Secret Secrets Are No Fun...
In which I reveal a twenty year old secret that no longer matters—if it ever did.
It’s 10:14 pm on Saturday night as I type this. I just got home from dinner with friends, and turned on the TV. Staring back at me was Johnny Depp as Willy Wonka, and it triggered a memory that I haven’t thought about in 20 years.
I still have linear cable like a true Gen X’er (even though I don’t think I am?1), and I like to have random shows playing in the background while I do stuff around my apartment. Tim Burton’s CHARLIE AND THE CHOCOLATE FACTORY was on TBS, and I have seen this movie twice in my entire life, but not since the week it came out in theaters.
In the summer of 2005, I had a crush on a girl that worked at a coffee shop2. We were talking one day, and somehow this movie came up. It wasn’t coming out for a few more weeks, but we were SO excited to see it. We both had great memories of the original from our childhoods, and were both fans of Roald Dahl’s books. I was going to be on tour the week it came out, but we made a plan to see it as soon as I got home.
Technically, this would be the second movie date with this girl. The first… did not go well. The winter before, we saw the movie CLOSER on a double date. If you’re unfamiliar, CLOSER stars Julia Roberts, Clive Owen, Jude Law, and Natalie Portman3. It is a brutal portrait of failing relationships, and everyone in it is a terrible person. It made her so sad, that when the movie ended she broke up the double date, and made her friend drive her home. It was one of the worst first date movies possible.

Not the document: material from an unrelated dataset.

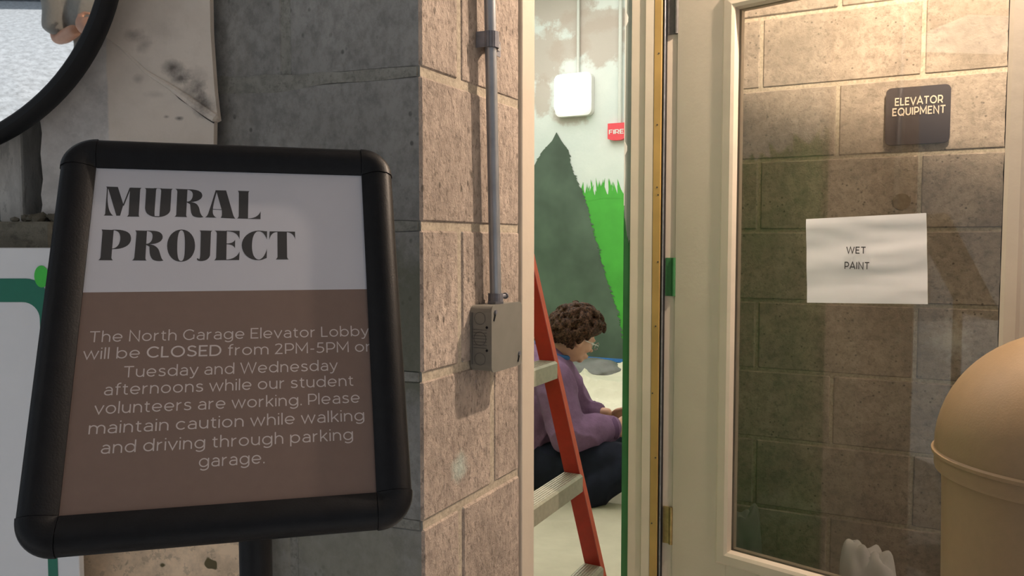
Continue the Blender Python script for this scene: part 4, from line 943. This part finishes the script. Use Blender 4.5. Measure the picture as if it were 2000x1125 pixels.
def capsules(name, V, E_, Rr, mat, parent, vox=.008, disp=0, seed=0, extra=()):
    bm = bmesh.new()
    for v, r in zip(V, Rr): bmesh.ops.create_icosphere(bm, subdivisions=3, radius=r, matrix=Matrix.Translation(v))
    for a, b in E_:
        p, q = V[a], V[b]; L_ = (q-p).length; n = max(2, int(L_/.02)); tube(bm, [p.lerp(q, i/n) for i in range(n+1)], Rr[a], 24, True, Rr[b])
    for b2 in extra:
        mm = bpy.data.meshes.new('t'); b2.to_mesh(mm); b2.free(); bm.from_mesh(mm)
    bmesh.ops.recalc_face_normals(bm, faces=bm.faces)
    mm = bpy.data.meshes.new('t'); bm.to_mesh(mm); bm.free(); o = bpy.data.objects.new('t', mm); COL.objects.link(o)
    r = o.modifiers.new('r', 'REMESH'); r.mode = 'VOXEL'; r.voxel_size = vox; r.use_smooth_shade = True
    sm = o.modifiers.new('sm', 'SMOOTH'); sm.iterations = 6; sm.factor = .5
    dg = bpy.context.evaluated_depsgraph_get(); dg.update(); m2 = bpy.data.meshes.new_from_object(o.evaluated_get(dg)); bpy.data.objects.remove(o)
    bm = bmesh.new(); bm.from_mesh(m2)
    if disp:
        bm.normal_update(); nr = [v.normal.copy() for v in bm.verts]
        for v, nn in zip(bm.verts, nr):
            P = v.co*6 + Vector((seed, 0, 0)); v.co += nn*disp*(max(0, 1-abs(noise.noise(P))*2)**3*.9 - .2 + .3*noise.noise(v.co*13))
    me = bpy.data.meshes.new(name); bm.to_mesh(me); bm.free(); me.polygons.foreach_set('use_smooth', [True]*len(me.polygons))
    return link(name, me, mat, parent)
def ell(c, r, rot=None, sub=3, mw=None):
    bm = bmesh.new(); bmesh.ops.create_icosphere(bm, subdivisions=sub, radius=1)
    m = Matrix.Translation(c) @ (rot.to_4x4() if rot else Matrix()) @ Matrix.Diagonal((*r, 1))
    bmesh.ops.transform(bm, matrix=(mw or Matrix()) @ m, verts=bm.verts); return bm
def head_parts(mw):
    """head facing +x, up +z, centre between the ears; all pieces are fused with the neck and body"""
    P = []
    sk = bmesh.new(); bmesh.ops.create_uvsphere(sk, u_segments=36, v_segments=24, radius=1)
    for v in sk.verts:
        x, y, z = v.co
        if z < 0: y *= 1 - .30*(-z)**1.4; x = x*(1-.12*(-z)) + (.12*(-z) if x > 0 else 0)
        if x > .2: x = .2 + (x-.2)*(.86 if z > -.7 else .95)
        v.co = (x*.098, y*.076, z*.118 + .005)
    bmesh.ops.transform(sk, matrix=mw, verts=sk.verts); P.append(sk)
    for c, r in (((.064, 0, -.082), (.018, .025, .018)), ((.076, 0, -.062), (.015, .024, .018)), ((.090, 0, -.008), (.009, .009, .024)), ((.099, 0, -.026), (.012, .012, .010)), ((.078, 0, .022), (.020, .052, .009)),
                 ((.089, 0, -.056), (.009, .022, .006)), ((.087, 0, -.067), (.009, .019, .006)), ((.0, .077, -.012), (.018, .008, .030)), ((0, -.077, -.012), (.018, .008, .030)),
                 ((.062, .035, -.025), (.022, .020, .022)), ((.062, -.035, -.025), (.022, .020, .022))):
        P.append(ell(c, r, mw=mw, sub=2))
    return P
def hand_parts(wr, d, side, palm_n, s=1.0, curl=.6):
    """palm and five fingers: wr wrist, d hand direction, side = thumb side, palm_n = palm normal (curl direction)"""
    d = d.normalized(); side = (side - d*side.dot(d)).normalized(); pn = palm_n - d*palm_n.dot(d); pn = (pn - side*pn.dot(side)).normalized()
    V = []; E_ = []; Rr = []
    def add(p, r, par=None):
        V.append(p); Rr.append(r*s); i = len(V)-1
        if par is not None: E_.append((par, i))
        return i
    out = []
    rot = Matrix((d, side, d.cross(side))).transposed()
    out.append(ell(wr + d*.045*s, (.050*s, .040*s, .016*s), rot))
    for k, (off, L_) in enumerate(((.030, .074), (.010, .082), (-.011, .077), (-.030, .060))):
        p0 = wr + d*.075*s + side*off*s; a = 0; p = p0; pts = [wr + d*.05*s + side*off*.8*s, p0]
        for f in (.42, .32, .26):
            a += curl*.75; p = p + (d*math.cos(a) + pn*math.sin(a))*L_*f*s; pts.append(p)
        b = bmesh.new()
        for (q0, r0), (q1, r1) in zip(zip(pts, (.010, .0095, .0088, .008, .007)), zip(pts[1:], (.0095, .0088, .008, .007, .006))):
            tube(b, [q0, q1], r0*s, 10, True, r1*s); bmesh.ops.create_icosphere(b, subdivisions=2, radius=r1*s, matrix=Matrix.Translation(q1))
        out.append(b)
    b = bmesh.new(); pts = [wr + d*.02*s + side*.02*s, wr + d*.048*s + side*.050*s + pn*.008*s, wr + d*.076*s + side*.058*s + pn*.022*s, wr + d*.098*s + side*.052*s + pn*.034*s]
    for q0, q1, r0, r1 in zip(pts, pts[1:], (.014, .0115, .010), (.0115, .010, .0075)):
        tube(b, [q0, q1], r0*s, 10, True, r1*s); bmesh.ops.create_icosphere(b, subdivisions=2, radius=r1*s, matrix=Matrix.Translation(q1))
    out.append(b); return out
def lock_tube(bm, pts, r):
    tube(bm, pts, r, 6, True, r*.5)

# -- person sitting on the drop cloth, bent over their hands, in profile to the right
root_p = at(1060, 962, 3.85); root_p.z = .02
per = empty('person', root_p, 'person with curly dark hair in a purple sweater sitting on the drop cloth', 'person')
def rotY(a): return Matrix.Rotation(a, 4, 'Y')
def rotZ(a): return Matrix.Rotation(a, 4, 'Z')
hc = at(1122, 659, 3.80)
HM = Matrix.Translation(hc) @ rotZ(R(14)) @ rotY(R(24)) @ Matrix.Scale(1.04, 4)
pel = at(1020, 905, 3.84); pel.z = .15
spine = [pel, at(1015, 850, 3.83), at(1030, 790, 3.82), at(1058, 726, 3.81), at(1078, 685, 3.80), at(1100, 665, 3.80)]
shn, shf = at(1080, 742, 3.66), at(1092, 728, 3.97)
eln, elf = at(1112, 850, 3.58), at(1136, 808, 3.97)
wrn, wrf = at(1196, 836, 3.66), at(1196, 806, 3.88)
hpn, hpf = at(1030, 925, 3.74), at(1035, 915, 3.94)
knn, knf = at(1232, 905, 3.52), at(1262, 872, 4.02)
ann, anf = at(1150, 945, 3.50), at(1180, 940, 4.05)
fon, fof = at(1110, 950, 3.60), at(1240, 955, 4.00)
for q in (hpn, hpf): q.z = .15
ann.z = .075; fon.z = .06; anf.z = .08; fof.z = .06
V = [pel] + spine[1:] + [shn, eln, wrn, shf, elf, wrf, hpn, knn, ann, fon, hpf, knf, anf, fof]
E_ = [(0, 1), (1, 2), (2, 3), (3, 4), (4, 5), (3, 6), (6, 7), (7, 8), (3, 9), (9, 10), (10, 11), (0, 12), (12, 13), (13, 14), (14, 15), (0, 16), (16, 17), (17, 18), (18, 19)]
Rb = [.115, .115, .125, .10, .056, .055, .052, .038, .026, .052, .038, .026, .082, .055, .04, .035, .082, .055, .04, .035]
ex = head_parts(HM)
ex += hand_parts(wrn, Vector((1, .12, -.1)), Vector((0, .5, 1)), Vector((0, .7, -.6)), 1.02, .75)
ex += hand_parts(wrf, Vector((1, -.25, -.25)), Vector((0, -.6, 1)), Vector((0, -.6, -.6)), 1.02, .75)
skin_figure('body', V, E_, Rb, 'skin', per, remesh=.006, sub=2, extra=ex)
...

As a quick aside, my other two “Worst First Date Movies That We Saw In the Theater” are the heroin horror story REQUIEM FOR A DREAM and the Michael Fassbender sex addiction movie SHAME. All three times, the girl picked the movie, and all three times the movie absolutely ruined their night.
Anyway. Tour went mostly well, and we were three days away from coming home, when one of the shows fell apart at the last minute. With nothing to do on a rainy night in San Diego, the consensus was to see a movie. There was only one thing playing that everyone wanted to see, and it just so happened to be starting at the perfect time—CHARLIE AND THE CHOCOLATE FACTORY. I tried to talk them into seeing literally anything else (not telling anyone the real reason, of course), but their minds were made up, and there weren’t any other options that would work out time-wise. I promised this girl that I wouldn’t see it without her, and I hated that I was about to break a promise. I did it anyway, and we headed into the theater.
Words are not enough to describe how I felt leaving the theater. I hated this movie. I hated it so much that for the next three days, all I could think about is how I would have to sit through it for a second time very, very soon.
When I got back to Salt Lake, my first stop was the coffee shop. She was excited to see me, but even more excited that it was time to see the movie. We went that night, and I relived the bubbly technicolor nightmare all over again. When the lights came up, the first thing out of her mouth was, “I kinda hated it.”
I was relieved that she felt the same way, but a little bit sad that I couldn’t warn ahead of time without admitting that I broke a promise. So I kept my mouth shut. For twenty years.
I kept that secret until just now. It doesn’t matter anymore, of course. Things never worked out with us anyway, and I doubt she even knows that this newsletter exists, let alone reads it4. She’s got two kids, a husband, and a whole life to think about.
I have twenty year old memories triggered by randomly seeing Johnny Depp and his weird haircut on TBS one Saturday night. You might think that I gave the movie another chance in 2025 and changed my mind, but you’d be wrong. I’ve seen it twice, which is two times too many.
I was born in 1980, which according to the internet is the weird year between Gen X ending and the birth of the Millennials. And we know the internet would never lie about anything, so…
Some things never change.
This Natalie Portman image with pink hair and the caption “Lying is the most fun a girl can have without taking her clothes off” might have been the most popular reposted image on peak Tumblr.
If I’m being totally honest, I’d be shocked if she’s even thought about me one single time since that summer.